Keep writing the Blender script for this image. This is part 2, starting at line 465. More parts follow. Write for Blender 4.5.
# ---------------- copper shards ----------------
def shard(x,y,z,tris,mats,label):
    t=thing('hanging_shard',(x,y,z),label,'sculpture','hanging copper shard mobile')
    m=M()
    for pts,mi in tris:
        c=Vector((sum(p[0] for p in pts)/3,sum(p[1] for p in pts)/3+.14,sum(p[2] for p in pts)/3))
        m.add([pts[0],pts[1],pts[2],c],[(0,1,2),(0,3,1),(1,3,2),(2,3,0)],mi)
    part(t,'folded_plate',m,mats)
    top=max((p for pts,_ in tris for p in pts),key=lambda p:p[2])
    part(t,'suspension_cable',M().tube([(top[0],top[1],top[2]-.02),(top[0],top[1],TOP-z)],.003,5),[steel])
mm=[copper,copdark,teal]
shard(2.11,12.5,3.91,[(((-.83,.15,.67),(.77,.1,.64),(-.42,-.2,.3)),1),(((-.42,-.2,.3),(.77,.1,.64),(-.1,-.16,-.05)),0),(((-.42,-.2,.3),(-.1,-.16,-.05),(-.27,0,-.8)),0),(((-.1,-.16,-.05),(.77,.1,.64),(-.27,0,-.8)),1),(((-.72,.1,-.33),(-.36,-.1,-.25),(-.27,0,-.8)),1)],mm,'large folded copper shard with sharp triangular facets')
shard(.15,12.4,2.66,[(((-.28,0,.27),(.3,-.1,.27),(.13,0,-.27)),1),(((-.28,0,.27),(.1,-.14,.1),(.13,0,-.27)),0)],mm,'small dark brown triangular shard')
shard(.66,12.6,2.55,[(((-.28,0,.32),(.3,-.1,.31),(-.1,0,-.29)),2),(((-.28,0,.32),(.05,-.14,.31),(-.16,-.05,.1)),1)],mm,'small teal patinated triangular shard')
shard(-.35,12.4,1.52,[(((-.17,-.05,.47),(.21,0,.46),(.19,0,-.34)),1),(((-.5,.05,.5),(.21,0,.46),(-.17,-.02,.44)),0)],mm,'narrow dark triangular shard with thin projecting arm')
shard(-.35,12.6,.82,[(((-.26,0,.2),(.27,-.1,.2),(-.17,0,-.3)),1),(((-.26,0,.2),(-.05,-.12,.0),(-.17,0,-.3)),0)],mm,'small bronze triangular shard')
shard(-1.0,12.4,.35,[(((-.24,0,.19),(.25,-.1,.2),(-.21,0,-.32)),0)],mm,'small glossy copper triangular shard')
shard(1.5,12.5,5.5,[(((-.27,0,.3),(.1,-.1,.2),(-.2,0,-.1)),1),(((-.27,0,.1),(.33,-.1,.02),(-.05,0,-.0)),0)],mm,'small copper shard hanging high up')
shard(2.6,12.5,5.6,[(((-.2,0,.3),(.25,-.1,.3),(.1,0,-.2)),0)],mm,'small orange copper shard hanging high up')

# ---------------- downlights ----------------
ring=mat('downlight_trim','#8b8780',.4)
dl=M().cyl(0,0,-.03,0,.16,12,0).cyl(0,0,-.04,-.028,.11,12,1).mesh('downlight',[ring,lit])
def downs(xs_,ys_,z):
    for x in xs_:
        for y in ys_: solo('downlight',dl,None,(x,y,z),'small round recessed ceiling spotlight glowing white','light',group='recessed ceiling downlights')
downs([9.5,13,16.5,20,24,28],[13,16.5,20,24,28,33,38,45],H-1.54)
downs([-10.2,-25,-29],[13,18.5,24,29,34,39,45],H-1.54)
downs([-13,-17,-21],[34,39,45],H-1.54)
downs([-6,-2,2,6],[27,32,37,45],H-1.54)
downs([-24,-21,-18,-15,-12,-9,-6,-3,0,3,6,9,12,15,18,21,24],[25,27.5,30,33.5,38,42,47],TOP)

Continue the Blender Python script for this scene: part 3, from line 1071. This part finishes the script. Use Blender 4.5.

━━━━━━━━━━━━━━━━━━━━━━━━━━━━━━

**DIRECTION:** Each record should come back exactly as written.

**EXPECTED ANSWER:**
Keep writing the Blender script for this image. This is part 2, starting at line 465. More parts follow. Write for Blender 4.5.
# ---------------- copper shards ----------------
def shard(x,y,z,tris,mats,label):
    t=thing('hanging_shard',(x,y,z),label,'sculpture','hanging copper shard mobile')
    m=M()
    for pts,mi in tris:
        c=Vector((sum(p[0] for p in pts)/3,sum(p[1] for p in pts)/3+.14,sum(p[2] for p in pts)/3))
        m.add([pts[0],pts[1],pts[2],c],[(0,1,2),(0,3,1),(1,3,2),(2,3,0)],mi)
    part(t,'folded_plate',m,mats)
    top=max((p for pts,_ in tris for p in pts),key=lambda p:p[2])
    part(t,'suspension_cable',M().tube([(top[0],top[1],top[2]-.02),(top[0],top[1],TOP-z)],.003,5),[steel])
mm=[copper,copdark,teal]
shard(2.11,12.5,3.91,[(((-.83,.15,.67),(.77,.1,.64),(-.42,-.2,.3)),1),(((-.42,-.2,.3),(.77,.1,.64),(-.1,-.16,-.05)),0),(((-.42,-.2,.3),(-.1,-.16,-.05),(-.27,0,-.8)),0),(((-.1,-.16,-.05),(.77,.1,.64),(-.27,0,-.8)),1),(((-.72,.1,-.33),(-.36,-.1,-.25),(-.27,0,-.8)),1)],mm,'large folded copper shard with sharp triangular facets')
shard(.15,12.4,2.66,[(((-.28,0,.27),(.3,-.1,.27),(.13,0,-.27)),1),(((-.28,0,.27),(.1,-.14,.1),(.13,0,-.27)),0)],mm,'small dark brown triangular shard')
shard(.66,12.6,2.55,[(((-.28,0,.32),(.3,-.1,.31),(-.1,0,-.29)),2),(((-.28,0,.32),(.05,-.14,.31),(-.16,-.05,.1)),1)],mm,'small teal patinated triangular shard')
shard(-.35,12.4,1.52,[(((-.17,-.05,.47),(.21,0,.46),(.19,0,-.34)),1),(((-.5,.05,.5),(.21,0,.46),(-.17,-.02,.44)),0)],mm,'narrow dark triangular shard with thin projecting arm')
shard(-.35,12.6,.82,[(((-.26,0,.2),(.27,-.1,.2),(-.17,0,-.3)),1),(((-.26,0,.2),(-.05,-.12,.0),(-.17,0,-.3)),0)],mm,'small bronze triangular shard')
shard(-1.0,12.4,.35,[(((-.24,0,.19),(.25,-.1,.2),(-.21,0,-.32)),0)],mm,'small glossy copper triangular shard')
shard(1.5,12.5,5.5,[(((-.27,0,.3),(.1,-.1,.2),(-.2,0,-.1)),1),(((-.27,0,.1),(.33,-.1,.02),(-.05,0,-.0)),0)],mm,'small copper shard hanging high up')
shard(2.6,12.5,5.6,[(((-.2,0,.3),(.25,-.1,.3),(.1,0,-.2)),0)],mm,'small orange copper shard hanging high up')

# ---------------- downlights ----------------
ring=mat('downlight_trim','#8b8780',.4)
dl=M().cyl(0,0,-.03,0,.16,12,0).cyl(0,0,-.04,-.028,.11,12,1).mesh('downlight',[ring,lit])
def downs(xs_,ys_,z):
    for x in xs_:
        for y in ys_: solo('downlight',dl,None,(x,y,z),'small round recessed ceiling spotlight glowing white','light',group='recessed ceiling downlights')
downs([9.5,13,16.5,20,24,28],[13,16.5,20,24,28,33,38,45],H-1.54)
downs([-10.2,-25,-29],[13,18.5,24,29,34,39,45],H-1.54)
downs([-13,-17,-21],[34,39,45],H-1.54)
downs([-6,-2,2,6],[27,32,37,45],H-1.54)
downs([-24,-21,-18,-15,-12,-9,-6,-3,0,3,6,9,12,15,18,21,24],[25,27.5,30,33.5,38,42,47],TOP)

Continue the Blender Python script for this scene: part 3, from line 1071. This part finishes the script. Use Blender 4.5.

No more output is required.